Greetings from Israel!

So I have been in Israel for a bit over a week and already the time has flown by! While the main purpose of this trip has been for work, I was really so happy to get to spend a couple of days with my family and I will be seeing them again in a few days before I have to head back to the States. If you have not been to Israel before you should! As I am typing this, my window is looking out over the hills of Jerusalem and it is really a magical sight. I have been here many times before, but each trip is still exciting. Yesterday we (the group I am with) went to Ein Gedi which is a nature reserve. We hiked up a mountain (I was wearing flip flops...awesome!) and then went swimming in a natural spring water pool with a waterfall. It was so much fun! Then we headed to the Dead Sea where I floated and covered myself in mud. I felt so soft afterwards, I didn't want to shower but that would have been gross. I've eaten schwarma and falafel, gone out on Ben Yehuda Street, bought really pretty jewelry, and tonight will be heading to the Kotel for some quiet reflection. Like I said, I love Israel!
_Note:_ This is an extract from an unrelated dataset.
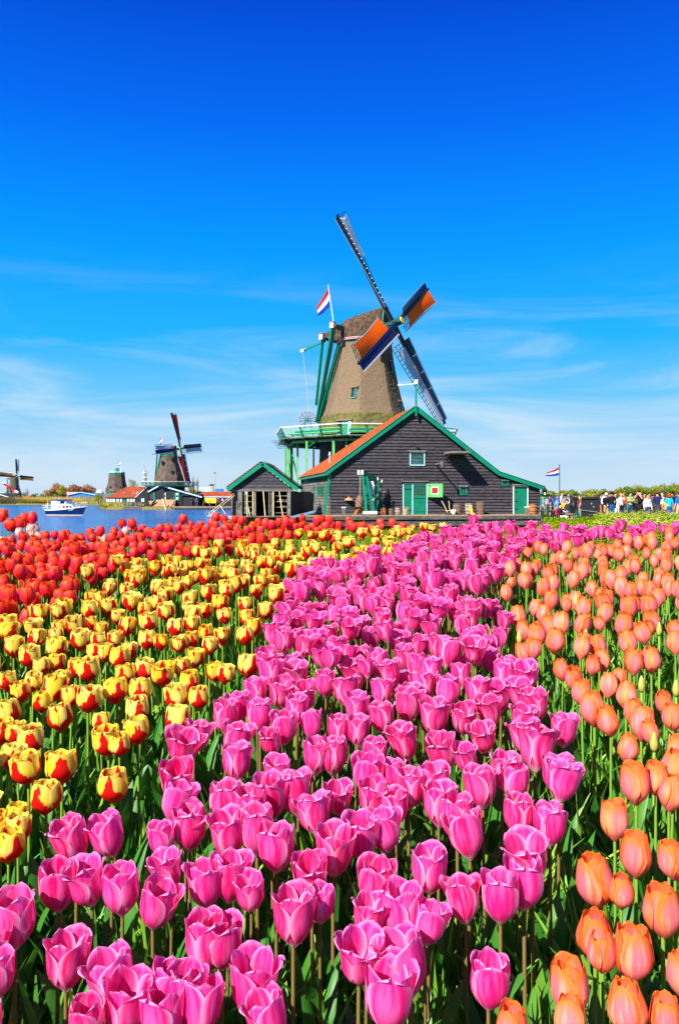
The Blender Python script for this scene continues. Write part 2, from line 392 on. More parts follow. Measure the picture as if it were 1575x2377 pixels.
rr = N.new('ShaderNodeValToRGB'); L.new(n2.outputs[0], rr.inputs[0])
rr.color_ramp.elements[0].position = 0.35; rr.color_ramp.elements[0].color = (0.003, 0.075, 0.27, 1)
rr.color_ramp.elements[1].position = 0.7; rr.color_ramp.elements[1].color = (0.008, 0.14, 0.38, 1)
L.new(rr.outputs[0], b.inputs['Base Color'])
bp_ = N.new('ShaderNodeBump'); bp_.inputs['Strength'].default_value = 1.0; bp_.inputs['Distance'].default_value = 0.5
L.new(n.outputs[0], bp_.inputs['Height']); L.new(bp_.outputs[0], b.inputs['Normal'])
mb = MB(); mb.quad((-1500, 12, CAM - 3.0), (200, 12, CAM - 3.0), (200, 1400, CAM - 3.0), (-1500, 1400, CAM - 3.0))
mb.build('river_water', m, kind='structure')
# ================================================================ the big barn
BA = R(9.3)
BU = Vector((math.cos(BA), math.sin(BA), 0)); BV = Vector((-math.sin(BA), math.cos(BA), 0)); C0 = Vector((XY(765, 56), 56, 0))
def bp(s, t, z): return C0 + BU * s + BV * t + Vector((0, 0, z))
def bs(px, t=0.0):
    k = (px - 787) / F; o = C0 + BV * t
    return (k * o.y - o.x) / (BU.x - k * BU.y)
def bz(px, py, t=0.0):
    return ZY(py, bp(bs(px, t), t, 0).y)
BASE = 0.15
outline = [(bs(765), bz(765, 1093)), (bs(961), bz(961, 950)), (bs(1152), bz(1152, 1101)), (bs(1251), bz(1251, 1133))]
OUT = outline
def roof_z(s):
    for (a, za), (b_, zb) in zip(OUT, OUT[1:]):
        if s <= b_: return za + (zb - za) * (s - a) / (b_ - a)
    return OUT[-1][1]
def s_range(z):
    sl = 0 if z <= OUT[0][1] else (z - OUT[0][1]) / (OUT[1][1] - OUT[0][1]) * OUT[1][0]
    if z <= OUT[3][1]: sr = OUT[3][0]
    elif z <= OUT[2][1]: sr = OUT[3][0] + (z - OUT[3][1]) / (OUT[2][1] - OUT[3][1]) * (OUT[2][0] - OUT[3][0])
    else: sr = OUT[2][0] + (z - OUT[2][1]) / (OUT[1][1] - OUT[2][1]) * (OUT[1][0] - OUT[2][0])
    return sl, sr
DEPTH = 17.0; RIDGE_T = 4.6
barn = thing('barn', 'large black boarded barn with green trim and orange roof before the big windmill', 'barn', bp(0, 0, 0))
# wall core
(sL, zL), (sP, zP), (sK, zK), (sR, zR) = OUT
def tend(s): return RIDGE_T + (DEPTH - RIDGE_T) * min(1, (abs(s - sP) / (sP if s < sP else sR - sP)))
cv = [bp(.03, .05, 0), bp(.03, .05, zL), bp(sP, .05, zP - .02), bp(sK, .05, zK - .02), bp(sR, .05, zR), bp(sR, .05, 0),
      bp(.03, DEPTH, 0), bp(.03, DEPTH, zL), bp(sP, tend(sP), zP - .02), bp(sK, tend(sK), zK - .02), bp(sR, DEPTH, zR), bp(sR, DEPTH, 0)]
mb = MB(); mb.add(cv, [(0, 1, 2, 3, 4, 5), (1, 7, 8, 2), (2, 8, 9, 3), (3, 9, 10, 4), (0, 6, 7, 1), (4, 10, 11, 5), (6, 11, 10, 7), (7, 10, 9, 8)])
mb.build('wall_core', M['tar_dark'], barn)
# front boards, lapped: the foot of each stands proud of the one below
pitch = 0.228
z = BASE; k = 0
while z < OUT[1][1] - 0.12:
    sl, sr = s_range(z + pitch * 0.5)
    cuts = [sl, sr]
    if sr - sl > 6: cuts = [sl] + sorted(random.uniform(sl + 1.5, sr - 1.5) for _ in range(random.choice((1, 2)))) + [sr]
    if len(cuts) == 4 and cuts[2] - cuts[1] < 1.2: del cuts[2]
    for a, b_ in zip(cuts, cuts[1:]):
        j = random.uniform(-0.006, 0.006); w = random.uniform(0, 0.008)
        zt = z + pitch + 0.02
        pr = [(-0.088 - w, z + j), (0.0, z + j), (0.045, zt), (-0.008, zt)]
        g_ = 0.006
        mb = MB(); mb.loft([[bp(a + g_, t, q) for t, q in pr], [bp(b_ - g_, t, q + random.uniform(-0.006, 0.006)) for t, q in pr]])
        mb.build('board', M['tar'], barn)
    z += pitch; k += 1
# left side wall boards (weathered grey, lit-side brightness in the colour) with shorter pieces
z = BASE; zl = OUT[0][1]
row = 0
while z < zl - 0.25:
    cuts = [0.0] + sorted(random.uniform(0.8, DEPTH - 0.8) for _ in range(7)) + [DEPTH]
    for a, b_ in zip(cuts, cuts[1:]):
        if b_ - a < 0.25: continue
        pr = [(-0.05, z), (0.0, z), (0.04, z + pitch + .02), (-0.012, z + pitch + .02)]
        mb = MB(); mb.loft([[bp(q, a + 0.008, w) for q, w in pr], [bp(q, b_ - 0.008, w) for q, w in pr]])
        mb.build('side_board', M['grey_board'], barn)
    z += pitch; row += 1
# roof slabs and tiles
def slope(s0, z0, s1, z1, name, mt):
    p0, p1 = Vector((s0, z0)), Vector((s1, z1)); d = (p1 - p0); Ls = d.length; d /= Ls; nrm = Vector((-d.y, d.x))
    if nrm.y < 0: nrm = -nrm
    mb = MB()
    a, b_ = p0, p1
    mb.loft([[bp(a.x, -0.28, a.y), bp(b_.x, -0.28, b_.y), bp(b_.x + nrm.x * .12, -0.28, b_.y + nrm.y * .12), bp(a.x + nrm.x * .12, -0.28, a.y + nrm.y * .12)],
             [bp(a.x, tend(a.x) + .1, a.y), bp(b_.x, tend(b_.x) + .1, b_.y), bp(b_.x + nrm.x * .12, tend(b_.x) + .1, b_.y + nrm.y * .12), bp(a.x + nrm.x * .12, tend(a.x) + .1, a.y + nrm.y * .12)]])
    mb.build('roof_slab', M['tar_dark'], barn)
    courses = int(Ls / 0.30); wave = 0.24; nw = int((DEPTH + .5) / wave)
    vs_ = []; qs = []
    tt = np.linspace(-0.24, DEPTH + .26, nw * 5 + 1); ph = (np.arange(nw * 5 + 1) % 5) / 5 * 2 * math.pi
    for c in range(courses):
        for e, lift in ((0, 0.065), (1, 0.028)):
            q = Ls * (c + e * 1.02) / courses
            h = 0.13 + lift + 0.022 * np.cos(ph) + RNG.normal(0, 0.004, len(tt))
            te = tend(p0.x + d.x * q) + .08
            for t0, hh in zip(tt, h):
                vs_.append(bp(p0.x + d.x * q + nrm.x * hh, min(t0, te), p0.y + d.y * q + nrm.y * hh))
    n_ = len(tt)
    for r_ in range(2 * courses - 1):
        for j in range(n_ - 1):
            a_ = r_ * n_ + j; qs.append((a_, a_ + 1, a_ + n_ + 1, a_ + n_))
    off = wloc(barn)
    np_mesh(name, np.array([tuple(v - off) for v in vs_]), np.array(qs), [mt], parent=barn, kind='stuff')
slope(-0.30, OUT[0][1] - 0.25, OUT[1][0], OUT[1][1], 'roof_tiles', M['tile_orange'])
slope(OUT[2][0], OUT[2][1], OUT[1][0], OUT[1][1], 'roof_tiles', M['tile_orange'])
slope(OUT[3][0] + .1, OUT[3][1] - .04, OUT[2][0], OUT[2][1], 'roof_tiles', M['tile_orange'])
# barge boards
def barge(a, b_, hh=0.30, t=-0.32):
    p0 = bp(a[0], t, a[1]); p1 = bp(b_[0], t, b_[1])
    nr = (p1 - p0).cross(BV).normalized(); nr = nr if nr.z > 0 else -nr
    mb = MB(); mb.beam(p0 + nr * 0.06, p1 + nr * 0.06, 0.07, hh, up=nr); mb.build('barge_board', M['green'], barn)
    mb = MB(); mb.beam(p0 + nr * (0.06 + hh / 2) - BV * 0.0, p1 + nr * (0.06 + hh / 2), 0.16, 0.035, up=nr); mb.build('barge_cap', M['green'], barn)
barge((-0.36, OUT[0][1] - .28), (OUT[1][0] + .02, OUT[1][1] + .0))
barge((OUT[2][0], OUT[2][1]), (OUT[1][0] - .02, OUT[1][1]), t=-0.325)
barge((OUT[3][0] + .15, OUT[3][1] - .06), (OUT[2][0] + .02, OUT[2][1]), t=-0.33)
# eave gutter board along the left
mb = MB(); mb.beam(bp(-0.34, -0.25, OUT[0][1] - .26), bp(-0.34, DEPTH, OUT[0][1] - .26), 0.07, 0.16); mb.build('eave_board', M['green'], barn)
for i in range(12):
    mb = MB(); t0 = 0.6 + i * 1.0; mb.beam(bp(0, t0, OUT[0][1] - .62), bp(-0.28, t0, OUT[0][1] - .36), 0.07, 0.09); mb.build('eave_bracket', M['green'], barn)
# leaning green corner brace boards on the side wall and corner post
mb = MB(); mb.beam(bp(0.0, -0.075, OUT[0][1] - .1), bp(-.42, -0.075, BASE), 0.20, 0.05, up=BV); mb.build('corner_board', M['green'], barn)
mb = MB(); mb.beam(bp(-.09, DEPTH - .1, OUT[0][1] - .3), bp(-.09, DEPTH - .1, BASE), 0.2, 0.3, up=BV); mb.build('corner_post', M['green_dark'], barn)
# little green windows of the side wall
for t0, z0, z1 in ((8.3, 0.9, 2.35), (6.0, 1.55, 2.3), (5.0, 1.55, 2.3), (4.0, 1.55, 2.3), (3.1, 1.55, 2.3), (0.75, 1.6, 2.3)):
    f = MB(); f.beam(bp(-.085, t0, z0), bp(-.085, t0, z1), 0.28, 0.06, up=BU); fo = f.build('side_window', M['green'], barn)
    f = MB(); f.beam(bp(-.125, t0, z0 + .1), bp(-.125, t0, z1 - .1), 0.13, 0.02, up=BU); f.build('pane', M['glass_dark'], fo)
# finial with the wind vane
pk = bp(OUT[1][0], -0.42, 0)
mb = MB(); mb.beam((pk.x, pk.y, OUT[1][1] - .55), (pk.x, pk.y, OUT[1][1] + 1.75), 0.13, 0.13, up=BV, w1=.09, h1=.09); fin = mb.build('finial', M['green'], barn)
mb = MB(); mb.beam((pk.x, pk.y, OUT[1][1] + 1.72), (pk.x, pk.y, OUT[1][1] + 3.1), 0.03); mb.build('finial_rod', M['iron'], fin)
mb = MB(); mb.beam((pk.x - 1.25, pk.y, OUT[1][1] + 1.72), (pk.x + .1, pk.y, OUT[1][1] + 1.84), 0.05); mb.box((pk.x - 1.22, pk.y, OUT[1][1] + 1.73), (.22, .08, .12))
mb.box((pk.x, pk.y, OUT[1][1] + 1.95), (.24, .2, .32)); mb.build('wind_vane', M['white'], fin)
mb = MB(); mb.beam((pk.x - .3, pk.y, OUT[1][1] + 2.3), (pk.x + .35, pk.y + .2, OUT[1][1] + 1.9), 0.02); mb.beam((pk.x, pk.y, OUT[1][1] + 2), (pk.x + .5, pk.y, OUT[1][1] + 1.55), 0.02); mb.build('vane_stay', M['iron'], fin)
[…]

But I know what you really want to know is if I have heard from "F" (who I am still working on a nickname for). So, here goes, I sent him a long e-mail when I had been here for a few days and then heard back in a response that was a couple of lines. I couldn't really expect much more, he is a boy after all. Anyway, we e-mailed a bit all week, and I did call him once and we spoke for five minutes or so. I sent him another e-mail a couple of days ago, but haven't heard back, so who knows? Maybe he is hungover from July 4th festivities (speaking of which, Happy 4th of July a day late!). So I think that's it for my update from Israel. I'll be back stateside next Saturday and I guess we will just have to see what happens then!